Reddito di cittadinanza e quota 100 e sono state le due misure economico-sociali più discusse negli ultimi anni. Due misure diverse, il cui racconto non è stato senza contraddizioni. Da un lato l’idea che il lavoro è fatica e pena e in quanto tale chiama al più presto il “meritato riposo”, indipendente dalle possibilità concesse dallo stato di salute del sistema di welfare e dallo scenario demografico, la seconda invece condita dall’excusatio non petita che recitava come, al contrario, nessuno sarebbe “rimasto sul divano”, riconoscendo così il rischio di un effetto puramente assistenzialista del sussidio.

A due anni e mezzo dalla Legge di Bilancio che istituiva queste misure possiamo dire che il loro stato di salute non è dei migliori e che molte delle promesse che ne hanno accompagnato l’introduzione si sono rivelata false, come d’altronde era facile prevedere.

Su Quota 100 pesa il fatto che le condizioni di accesso erano penalizzanti, più di quanto fosse stato raccontato, portando così a poche richieste. E dove le richieste ci sono state non sono seguite, come ha mostrato recentemente il Rapporto annuale dell’INPS, le assunzioni di giovani da qualcuno previste addirittura nella misura di 3 assunti ogni pensionato.

Quanto al reddito di cittadinanza, il secondo pilastro della norma, quello che doveva supportare le persone nella ricerca del lavoro, non è mai decollato perché costruito sulle fondamenta delle inesistenti politiche attive del lavoro italiane.

Ha funzionato meglio invece il pilastro di lotta contro la povertà, pur con molte disfunzioni che proprio in questi giorni la Caritas ha sottolineato e che fanno sì che molte delle famiglie in stato di povertà non siano raggiunte dalla misura. 

Educare al sudore

I temi sono centrali ma è difficile affrontarli all’interno di un dibattito manicheo in cui il convitato di pietra è il modello di lavoro contemporaneo, profondamente economicista e produttivista, che sembriamo ormai dare per scontato. Senza rimettere a tema questo è difficile andare lontani.
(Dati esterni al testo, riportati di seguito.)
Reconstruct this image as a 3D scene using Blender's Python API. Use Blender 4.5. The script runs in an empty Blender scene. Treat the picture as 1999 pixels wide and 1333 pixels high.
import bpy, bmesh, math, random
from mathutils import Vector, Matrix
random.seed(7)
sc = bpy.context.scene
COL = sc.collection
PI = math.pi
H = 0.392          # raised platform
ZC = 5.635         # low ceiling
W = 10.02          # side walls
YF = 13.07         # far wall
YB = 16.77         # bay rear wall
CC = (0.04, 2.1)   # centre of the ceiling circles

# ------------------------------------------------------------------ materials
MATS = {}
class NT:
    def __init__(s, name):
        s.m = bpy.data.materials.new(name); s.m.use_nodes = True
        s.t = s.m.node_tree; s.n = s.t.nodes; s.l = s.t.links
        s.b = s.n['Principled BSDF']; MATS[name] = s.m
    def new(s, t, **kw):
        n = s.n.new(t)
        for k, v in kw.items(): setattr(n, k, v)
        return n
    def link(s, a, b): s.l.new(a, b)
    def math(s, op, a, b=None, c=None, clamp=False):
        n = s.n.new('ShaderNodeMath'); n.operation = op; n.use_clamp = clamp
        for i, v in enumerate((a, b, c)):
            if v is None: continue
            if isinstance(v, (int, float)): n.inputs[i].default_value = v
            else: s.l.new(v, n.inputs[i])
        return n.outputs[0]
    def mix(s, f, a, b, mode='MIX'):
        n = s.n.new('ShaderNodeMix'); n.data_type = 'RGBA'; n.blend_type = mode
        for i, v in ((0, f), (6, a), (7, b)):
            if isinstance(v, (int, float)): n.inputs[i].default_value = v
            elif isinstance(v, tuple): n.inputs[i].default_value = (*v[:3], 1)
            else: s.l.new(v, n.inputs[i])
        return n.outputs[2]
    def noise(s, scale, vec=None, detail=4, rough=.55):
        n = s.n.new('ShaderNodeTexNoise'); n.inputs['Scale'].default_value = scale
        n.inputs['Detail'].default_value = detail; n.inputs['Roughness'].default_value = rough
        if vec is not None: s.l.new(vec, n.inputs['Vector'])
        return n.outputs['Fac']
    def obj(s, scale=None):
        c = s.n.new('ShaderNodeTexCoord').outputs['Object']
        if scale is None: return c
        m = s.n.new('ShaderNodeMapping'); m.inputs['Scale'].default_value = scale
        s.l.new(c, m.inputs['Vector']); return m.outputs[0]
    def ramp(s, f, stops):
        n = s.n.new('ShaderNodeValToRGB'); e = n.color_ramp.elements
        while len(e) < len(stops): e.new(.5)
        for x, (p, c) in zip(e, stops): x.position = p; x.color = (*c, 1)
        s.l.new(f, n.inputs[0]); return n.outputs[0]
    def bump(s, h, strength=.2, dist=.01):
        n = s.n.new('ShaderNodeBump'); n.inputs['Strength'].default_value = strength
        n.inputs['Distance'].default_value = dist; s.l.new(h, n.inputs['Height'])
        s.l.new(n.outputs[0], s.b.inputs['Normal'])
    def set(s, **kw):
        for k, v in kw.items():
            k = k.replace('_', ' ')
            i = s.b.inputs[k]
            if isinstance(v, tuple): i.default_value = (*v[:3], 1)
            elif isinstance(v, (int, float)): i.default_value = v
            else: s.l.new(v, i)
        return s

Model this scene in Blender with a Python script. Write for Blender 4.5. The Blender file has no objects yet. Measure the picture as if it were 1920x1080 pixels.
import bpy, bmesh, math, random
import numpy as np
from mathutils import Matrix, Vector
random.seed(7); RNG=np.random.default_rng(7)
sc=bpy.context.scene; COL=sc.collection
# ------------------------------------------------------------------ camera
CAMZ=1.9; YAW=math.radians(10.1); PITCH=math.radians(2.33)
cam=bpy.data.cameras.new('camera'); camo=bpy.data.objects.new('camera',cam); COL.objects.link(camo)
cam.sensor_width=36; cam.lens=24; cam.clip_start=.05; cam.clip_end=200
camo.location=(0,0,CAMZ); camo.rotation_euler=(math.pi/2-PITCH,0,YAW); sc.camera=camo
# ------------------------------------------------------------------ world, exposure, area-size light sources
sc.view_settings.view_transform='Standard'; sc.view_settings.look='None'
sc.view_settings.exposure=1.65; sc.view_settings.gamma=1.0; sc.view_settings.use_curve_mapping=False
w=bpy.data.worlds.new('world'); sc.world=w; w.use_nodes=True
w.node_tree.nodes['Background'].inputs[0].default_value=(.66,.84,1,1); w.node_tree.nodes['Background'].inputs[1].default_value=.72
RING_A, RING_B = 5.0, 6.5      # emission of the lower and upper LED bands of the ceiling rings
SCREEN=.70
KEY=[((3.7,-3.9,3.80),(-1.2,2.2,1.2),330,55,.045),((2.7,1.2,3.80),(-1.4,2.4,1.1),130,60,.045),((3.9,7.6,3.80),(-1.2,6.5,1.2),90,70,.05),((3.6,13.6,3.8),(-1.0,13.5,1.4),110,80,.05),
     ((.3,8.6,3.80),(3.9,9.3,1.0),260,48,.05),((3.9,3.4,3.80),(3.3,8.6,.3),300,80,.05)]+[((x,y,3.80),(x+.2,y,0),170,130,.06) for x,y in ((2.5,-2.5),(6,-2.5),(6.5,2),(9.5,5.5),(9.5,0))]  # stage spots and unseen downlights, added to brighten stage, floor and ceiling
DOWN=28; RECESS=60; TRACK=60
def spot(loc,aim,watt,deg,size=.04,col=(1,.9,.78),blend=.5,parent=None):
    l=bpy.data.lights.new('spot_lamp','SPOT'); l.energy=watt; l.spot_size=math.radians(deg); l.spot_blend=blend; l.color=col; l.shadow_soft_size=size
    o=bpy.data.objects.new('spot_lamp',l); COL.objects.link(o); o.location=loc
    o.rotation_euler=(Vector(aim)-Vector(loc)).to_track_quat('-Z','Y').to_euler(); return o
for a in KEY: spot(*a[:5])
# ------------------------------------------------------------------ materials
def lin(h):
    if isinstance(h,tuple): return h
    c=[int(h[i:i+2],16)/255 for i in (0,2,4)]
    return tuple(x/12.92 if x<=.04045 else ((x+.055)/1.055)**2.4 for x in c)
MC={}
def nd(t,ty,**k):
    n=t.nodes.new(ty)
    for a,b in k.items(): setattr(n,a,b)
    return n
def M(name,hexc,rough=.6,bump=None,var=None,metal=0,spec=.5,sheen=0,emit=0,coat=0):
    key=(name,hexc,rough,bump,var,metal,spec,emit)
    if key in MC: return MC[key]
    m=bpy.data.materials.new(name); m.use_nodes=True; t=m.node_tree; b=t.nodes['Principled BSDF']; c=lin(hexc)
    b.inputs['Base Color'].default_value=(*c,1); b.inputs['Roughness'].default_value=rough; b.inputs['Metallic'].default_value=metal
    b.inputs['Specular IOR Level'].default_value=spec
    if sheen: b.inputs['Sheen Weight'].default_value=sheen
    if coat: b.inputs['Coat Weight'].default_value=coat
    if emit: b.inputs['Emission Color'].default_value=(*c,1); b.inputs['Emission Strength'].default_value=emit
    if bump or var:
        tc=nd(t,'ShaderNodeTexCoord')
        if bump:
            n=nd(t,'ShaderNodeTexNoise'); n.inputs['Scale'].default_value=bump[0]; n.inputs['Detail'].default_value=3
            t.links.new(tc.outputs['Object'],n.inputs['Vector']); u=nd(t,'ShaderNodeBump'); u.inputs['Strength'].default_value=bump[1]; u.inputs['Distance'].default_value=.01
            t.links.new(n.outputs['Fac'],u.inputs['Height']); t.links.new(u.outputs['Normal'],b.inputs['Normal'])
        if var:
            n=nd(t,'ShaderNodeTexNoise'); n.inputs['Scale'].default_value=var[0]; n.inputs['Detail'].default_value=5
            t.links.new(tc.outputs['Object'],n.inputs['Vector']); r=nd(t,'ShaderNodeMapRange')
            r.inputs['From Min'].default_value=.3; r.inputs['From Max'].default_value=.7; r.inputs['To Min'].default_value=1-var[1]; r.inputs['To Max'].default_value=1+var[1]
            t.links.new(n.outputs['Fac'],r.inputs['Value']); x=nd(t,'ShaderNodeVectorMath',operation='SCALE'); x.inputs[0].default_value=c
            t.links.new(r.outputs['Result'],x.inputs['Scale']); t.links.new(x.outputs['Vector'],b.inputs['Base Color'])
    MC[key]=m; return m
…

Su queste pagine Nadia Urbinati ha sviluppato una fortissima critica sostenendo che in fondo chi sostiene che gli strumenti di supporto al reddito debbano essere accompagnati da una disponibilità concreta al lavoro altro non stia facendo se non che una riedizione di quella “educazione al sudore” di cui non sentiamo la mancanza.

La stessa tesi potrebbe essere sostenuta di fronte a chi segnala che occorre tenere alti i criteri anagrafici per l’accesso alle pensioni. Il discorso è però più complesso e incrocia da un lato una dimensione di sostenibilità dei conti pubblici, soprattutto nel caso delle pensioni, ma anche di fronte a ipotesi di un reddito di base incondizionato e, dall’altro, l’idea che qualsiasi politica del lavoro deve avere del lavoro stesso.

Perché quando parliamo di questi temi la sfida è quella di tenere insieme i due piani ed è inevitabile che un compromesso sia necessario, così come è difficile negare che anche scegliere di privilegiare il nodo della sostenibilità dei conti pubblici è prendere una posizione filosofica ben chiara, non un semplice aderire alla coercizione della realtà quanto piuttosto ad un modello che accettiamo ormai acriticamente.

A cosa serve il lavoro

Occorre ripartire da un esercizio non più molto comune, ossia dal dire chiaramente se riteniamo che il lavoro abbia o meno un valore per le persone oltre alla mera dimensione economica. E qui le posizioni sono diverse, c’è chi pensa che il lavoro in sé, come Karl Marx ha più volte sostenuto, sia veicolo di espressione matura del rapporto tra l’uomo e la realtà, ma che allo stesso tempo tale rapporto non sia possibile nel sistema capitalistico.

C’è invece chi pensa, come ad esempio espresso nell’enciclica Laborem Excersens, di cui ricorre il quarantesimo anniversario, la possibilità di dignità sia implicita in ogni attività lavorativa. In mezzo a queste posizioni c’è lo spazio per il compromesso politico che deve parallelamente attivarsi per la promozione di processi di innovazione che consentano di generare lavoro di qualità che segua modelli organizzativi e processi di valorizzazione del capitale umano che non sviliscono le persone ma consentono di trovare spazi di libertà nel lavoro.

Il resto viene dopo, perché così affrontare il discorso di una più lunga permanenza al lavoro (pensioni) e di un rapporto tra sussidi e disponibilità, per chi può, a lavorare (reddito di cittadinanza) sarà più semplice.